Just meh. Tired, cold, and frustrated with the cat constantly whining.
Hubby went back on the road yesterday morning at about 10am. I've spent the last two days playing Call Of Duty: Black Ops II and watching Dr. Who. My ex boss got in yesterday and went straight to bed. She said she'd talk to me today but I haven't heard from her. I'll send her a text tomorrow asking when she wants me to drop off her key. My husband's friend's girlfriend was supposed to stop by last night (she's driving from MI to FL) but she stopped early. I completely understand being tired and driving. I'm not mad. I'm just alone feeling.

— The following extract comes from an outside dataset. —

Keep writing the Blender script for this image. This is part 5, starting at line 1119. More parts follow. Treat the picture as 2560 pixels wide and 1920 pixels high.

I'm struggling with my weight again. I gained a LOT of weight when I moved into this house. I just can't seem to lose any of it. So now, I'm going to try and fast a little bit before thanksgiving. In the last two weeks I've dropped about 6 lbs. If I can keep this up, I'll be happy. I'm tired of not fitting into my clothes, I'm tired of always being out of energy, I'm tired of getting winded, and I'm tired of comparing myself to my father in law. I'm going to change this. Starting now.
Time for thankfulness
11.16 I am thankful for the ability to play video games and to be able to afford them.
11.17 I am thankful that my father has not started any drama in quite a while.
11.18 I am thankful for a week off school so I can gather myself before the end of the semester.
11.19 I am thankful for my husband's family that will be joining us on Thanksgiving at my father in laws house.
Sort of cynical at times. I'm trying to work on that. Technically I am thankful for all of that. Yeah. I should find something else to do. I know. Typing up more of my book. Manuscript is 106 pages, 35,787 words.